Start of Data section

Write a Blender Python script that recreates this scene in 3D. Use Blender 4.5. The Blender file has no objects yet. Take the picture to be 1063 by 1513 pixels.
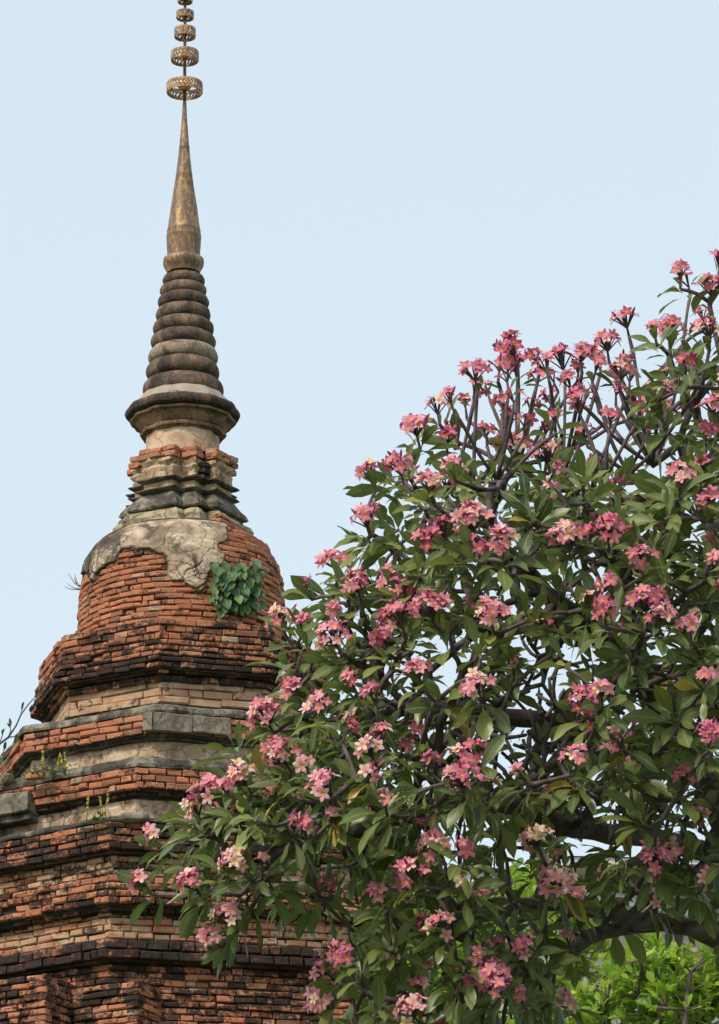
import bpy, math, random
import numpy as np
from mathutils import Vector, Matrix, noise
R_ = math.radians
random.seed(7)
SC = bpy.context.scene
COL = SC.collection

# ------------------------------------------------------------------ camera
F, W_, H_ = 7000.0, 1063.0, 1513.0
PITCH, ROLL = R_(19.3), R_(-0.44)
CAM = Vector((0, 0, 1.6))
cm = bpy.data.cameras.new('camera')
cam = bpy.data.objects.new('camera', cm)
COL.objects.link(cam)
MR = Matrix.Rotation(R_(90) + PITCH, 3, 'X') @ Matrix.Rotation(ROLL, 3, 'Z')
cam.matrix_world = Matrix.Translation(CAM) @ MR.to_4x4()
cm.sensor_fit = 'HORIZONTAL'
cm.sensor_width = 36
cm.lens = 36 * F / W_
cm.clip_start = 0.5
cm.clip_end = 6000
SC.camera = cam

# ------------------------------------------------------------------ sky and sun
SUN_EL, SUN_AZ = R_(46), R_(222)          # azimuth clockwise from +Y: behind the viewer, a little to the left
w = bpy.data.worlds.new('World')
SC.world = w
w.use_nodes = True
nt = w.node_tree
bg = nt.nodes['Background']
sky = nt.nodes.new('ShaderNodeTexSky')
sky.sky_type = 'NISHITA'
sky.sun_disc = False
sky.sun_elevation = SUN_EL
sky.sun_rotation = SUN_AZ
sky.air_density = 1.0
sky.dust_density = 3.0
sky.ozone_density = 1.5
mx = nt.nodes.new('ShaderNodeMix')
mx.data_type = 'RGBA'
mx.inputs['Factor'].default_value = 0.62
mx.inputs['B'].default_value = (6.95, 7.95, 8.35, 1)     # thin, even high haze over the blue
nt.links.new(sky.outputs[0], mx.inputs['A'])
nt.links.new(mx.outputs['Result'], bg.inputs[0])
bg.inputs[1].default_value = 0.12
sl = bpy.data.lights.new('sun', 'SUN')
sl.energy = 2.6
sl.angle = R_(9)
sl.color = (1, .90, .76)
so = bpy.data.objects.new('sun', sl)
COL.objects.link(so)
sd = Vector((math.sin(SUN_AZ) * math.cos(SUN_EL), math.cos(SUN_AZ) * math.cos(SUN_EL), math.sin(SUN_EL)))
so.rotation_euler = sd.to_track_quat('Z', 'Y').to_euler()
SC.view_settings.view_transform = 'Standard'
SC.view_settings.look = 'None'
SC.view_settings.exposure = 0.25
SC.view_settings.gamma = 1
SC.cycles.max_bounces = 6
SC.cycles.transparent_max_bounces = 6

# ------------------------------------------------------------------ measuring helpers
def ray(px, py):
    return (MR @ Vector(((px - W_ / 2) / F, -(py - H_ / 2) / F, -1))).normalized()
def at(px, py, Y):
    r = ray(px, py)
    return CAM + r * (Y / r.y)
def proj(p):
    q = MR.transposed() @ (Vector(p) - CAM)
    return (W_ / 2 + F * q.x / -q.z, H_ / 2 - F * q.y / -q.z)

# ------------------------------------------------------------------ mesh helpers
class MB:
    def __init__(s):
        s.v, s.f, s.c = [], [], []
    def add(s, vs, fs, col=(.5, 0, 0)):
        b = len(s.v)
        s.v.extend([tuple(x) for x in vs])
        s.f.extend([tuple(i + b for i in q) for q in fs])
        if isinstance(col, list): s.c.extend(col)
        else: s.c.extend([col] * len(vs))
    def build(s, name, mat, parent=None, smooth=False):
        me = bpy.data.meshes.new(name)
        me.from_pydata(s.v, [], s.f)
        a = me.color_attributes.new('col', 'FLOAT_COLOR', 'POINT')
        arr = np.ones((len(s.v), 4), dtype=np.float32)
        if s.v: arr[:, :3] = np.array(s.c, dtype=np.float32)
        a.data.foreach_set('color', arr.ravel())
        me.materials.append(mat)
        if smooth: me.polygons.foreach_set('use_smooth', [True] * len(me.polygons))
        me.update()
        o = bpy.data.objects.new(name, me)
        COL.objects.link(o)
        if parent is not None:
            o.parent = parent
            o.matrix_parent_inverse = Matrix.Translation(-Vector(parent.location))
        return o
def empty(name, loc, label, cat, group=None):
    o = bpy.data.objects.new(name, None)
    COL.objects.link(o)
    o.location = loc
    o['label'] = label; o['category'] = cat
    if group: o['group'] = group
    return o
def frame(d):
    d = Vector(d).normalized()
    a = Vector((0, 0, 1)) if abs(d.z) < .9 else Vector((1, 0, 0))
    u = d.cross(a).normalized()
    return u, d.cross(u).normalized()
def tube(mb, pts, rad, n=6, col=(.5, 0, 0), cap=True):
    pts = [Vector(p) for p in pts]
    vs, fs = [], []
    u = None
    for i, p in enumerate(pts):
        d = (pts[min(i + 1, len(pts) - 1)] - pts[max(i - 1, 0)])
        if d.length < 1e-9: d = Vector((0, 0, 1))
        d.normalize()
        if u is None: u, v = frame(d)
        else:
            u = (u - d * u.dot(d)).normalized(); v = d.cross(u)
        for k in range(n):
            t = 2 * math.pi * k / n
            vs.append(p + (u * math.cos(t) + v * math.sin(t)) * rad[i])
    for i in range(len(pts) - 1):
        for k in range(n):
            fs.append((i * n + k, i * n + (k + 1) % n, (i + 1) * n + (k + 1) % n, (i + 1) * n + k))
    if cap:
        fs.append(tuple(range(n))[::-1]); fs.append(tuple((len(pts) - 1) * n + k for k in range(n)))
    mb.add(vs, fs, col)
def box(mb, c, ax, ay, az, col=(.5, 0, 0)):
    c = Vector(c); vs = []
    for k in (-1, 1):
        for j in (-1, 1):
            for i in (-1, 1): vs.append(c + ax * i + ay * j + az * k)
    mb.add(vs, [(0, 2, 3, 1), (4, 5, 7, 6), (0, 1, 5, 4), (2, 6, 7, 3), (0, 4, 6, 2), (1, 3, 7, 5)], col)

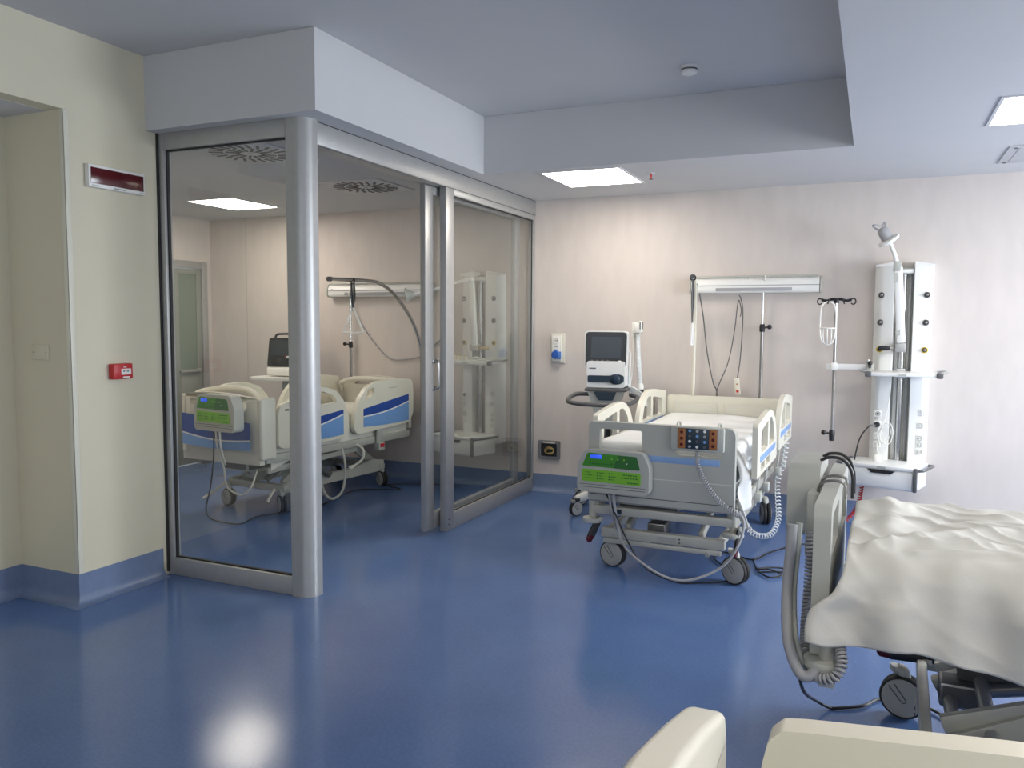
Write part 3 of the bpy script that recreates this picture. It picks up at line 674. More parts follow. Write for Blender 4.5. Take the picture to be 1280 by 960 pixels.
# things on and around the columns
r = thing('power_cord', 'black plug and cord running down beside the supply column drawer', 'cord', (.055, 6.93, .82))
mb = MB(); mb.lathe([(.02, 0), (.022, .02), (.014, .04), (.008, .05)], 'black', (0, 0, 0), (-.3, -1, 0), 16); mb.build('plug', r)
mb = MB(); mb.tube(catmull([(-.015, -.05, 0), (-.06, -.08, -.01), (-.12, -.10, -.10), (-.15, -.10, -.24), (-.16, -.12, -.34), (-.20, -.14, -.5), (-.22, -.14, -.72), (-.25, -.15, -.81)], 8), .0055, 'black', 7); mb.build('cord', r)
r = thing('power_cord', 'white looped cord hanging on the left wing of the right supply column', 'cord', (.09, 6.91, .8))
mb = MB()
mb.tube(catmull([(.055, -.02, 1.0), (.05, -.02, .6), (.045, -.03, .3), (.02, -.03, .08), (-.03, -.04, -.02), (-.02, -.03, -.10), (.05, -.03, -.12), (.075, -.04, -.03), (.05, -.03, .04), (-.0, -.03, .0), (-.01, -.04, -.09), (.03, -.03, -.11), (.06, -.03, -.02), (.02, -.03, .05), (-.02, -.02, -.05), (-.03, -.03, -.15), (-.02, -.04, -.22)], 8), .004, 'whitep', 6); mb.build('cord', r)
mb = MB(); mb.box((-.05, -.08, -.262), (.0, -.035, -.205), 'whitep', .008); mb.build('plug', r)
r = thing('red_coiled_hose', 'red coiled air hose hanging from behind the drawer of the supply column', 'hose', (-.03, 6.85, .0))
mb = MB(); mb.tube(coil([(0, 0, .50), (-.01, 0, .33), (-.03, 0, .20), (-.08, -.02, .10), (-.16, -.05, .04), (-.3, -.06, .025)], .013, 34), .005, 'redhose', 6); mb.build('coil', r)
# small bottles on cubicle column shelf
for k, (dx, hh) in enumerate(((-.19, .06), (-.155, .05), (-.12, .055), (-.075, .05))):
    mb = MB(); mb.lathe([(.018, 0), (.019, hh*.6), (.012, hh*.75), (.009, hh), (.001, hh+.001)], 'brass', seg=14, mats=['cream', 'cream', 'brass', 'brass']); o = mb.build('valve_fitting'); o.location = (-3.43+dx, 6.80, 1.243)
    tag(o, 'small brass and cream fitting on the shelf of the column in the glazed room', 'fitting', 'brass fittings on the cubicle shelf')
r = thing('probe_cable', 'white coiled probe cable lying at the right end of the cubicle shelf', 'cable', (-3.36, 6.74, 1.243))
mb = MB(); mb.tube(catmull([(-.05, 0, .02), (0, -.01, .035), (.06, 0, .02), (.09, .02, .008), (.05, .03, .008), (0, .02, .008), (-.04, -.02, .008)], 6), .008, 'whitep', 8); mb.build('lead', r)
mb = MB(); mb.tube(catmull([(-.04, 0, .02), (-.1, .02, .12), (-.07, .03, .2)], 6), .004, 'whitep', 6); mb.build('wire', r)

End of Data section

Repeat only the lines from the beginning of the material through the line containing "SC.camera = cam", both ends kept, leaving pictures out.

Write a Blender Python script that recreates this scene in 3D. Use Blender 4.5. The Blender file has no objects yet. Take the picture to be 1063 by 1513 pixels.
import bpy, math, random
import numpy as np
from mathutils import Vector, Matrix, noise
R_ = math.radians
random.seed(7)
SC = bpy.context.scene
COL = SC.collection

# ------------------------------------------------------------------ camera
F, W_, H_ = 7000.0, 1063.0, 1513.0
PITCH, ROLL = R_(19.3), R_(-0.44)
CAM = Vector((0, 0, 1.6))
cm = bpy.data.cameras.new('camera')
cam = bpy.data.objects.new('camera', cm)
COL.objects.link(cam)
MR = Matrix.Rotation(R_(90) + PITCH, 3, 'X') @ Matrix.Rotation(ROLL, 3, 'Z')
cam.matrix_world = Matrix.Translation(CAM) @ MR.to_4x4()
cm.sensor_fit = 'HORIZONTAL'
cm.sensor_width = 36
cm.lens = 36 * F / W_
cm.clip_start = 0.5
cm.clip_end = 6000
SC.camera = cam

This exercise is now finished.